Music Note:
The Piano Trio Concerto
7 October 2019

¶ In the Times, over the weekend, there appeared a review of Cleveland Orchestra concerts at Carnegie Hall that dismissed one of Beethoven’s violin romances and his Triple Concerto with the following: 

Neither is often performed; neither really deserves to be, either.

It is going to be a while before I forget this judgment when I encounter Joshua Barone’s byline. The romance (Romance in No 1 in G), like its fraternal twin (No 2 in F) is an outdoor-concert treat that, perhaps, nobody ought to be paying to hear a virtuoso of Anne-Sophie Mutter’s caliber to play. The concerto is quite another matter altogether. The secret to appreciating this work, which has given commentators so much trouble, is to rename it: the Piano Trio Concerto. It is a showpiece not for three instruments, but for only one. Already in Beethoven’s day, the piano, the piano trio was one of the most popular groupings, and to me it has always seemed Beethoven’s happiest, the most congenial. The violin and the cello formed a unit that would last (in tea rooms and resorts, at least) into the Postwar era. It constitutes the smallest possible reduction of the symphony orchestra, and much of the music written for it wavers on its own frontier between the chamber and the concert hall. Beethoven’s first publication was a collection of Piano Trios: they could be expected to sell. 

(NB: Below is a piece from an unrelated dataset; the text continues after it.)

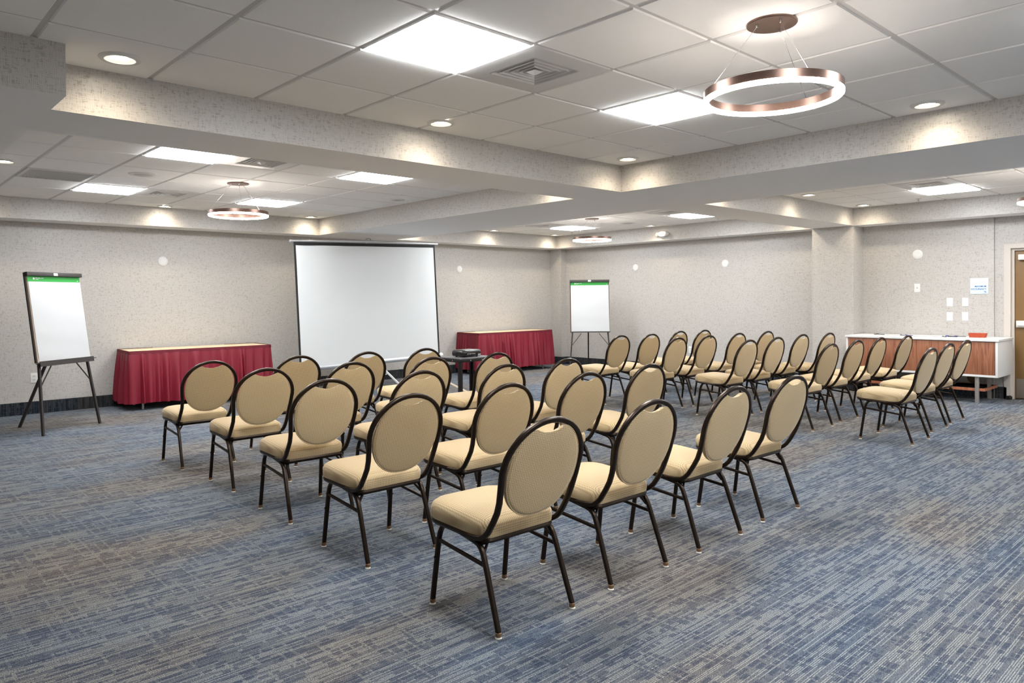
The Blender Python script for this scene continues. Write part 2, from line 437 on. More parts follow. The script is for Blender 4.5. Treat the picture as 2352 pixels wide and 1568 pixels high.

Of course, the Beethoven of the piano trios is not the Beethoven of the more famous concert pieces that, elsewhere in his review, Mr Barone bewails as “over-programmed.” By his curious logic, Beethoven is out because he’s overdone, while the Triple Concerto is out because it’s never done. The idea that the concerto might offer fresh insights into a fresher, happier composer, less burdened by guilt, unrequited love, deafness and destiny doesn’t appear to have crossed his mind. If indeed it is not performed more often, that is precisely because it is written for the very rare piano trio (often ad hoc) capable of playing with collegial bravura. 

You could say that Beethoven applies the concepts of the sonata form too severely to the Triple Concerto: everything must naturally be heard three times. Instead of complaining, though, you could say that Beethoven is letting it rip.

Whatever the critics think, this work has an effect on audiences that can only be called “rousing.”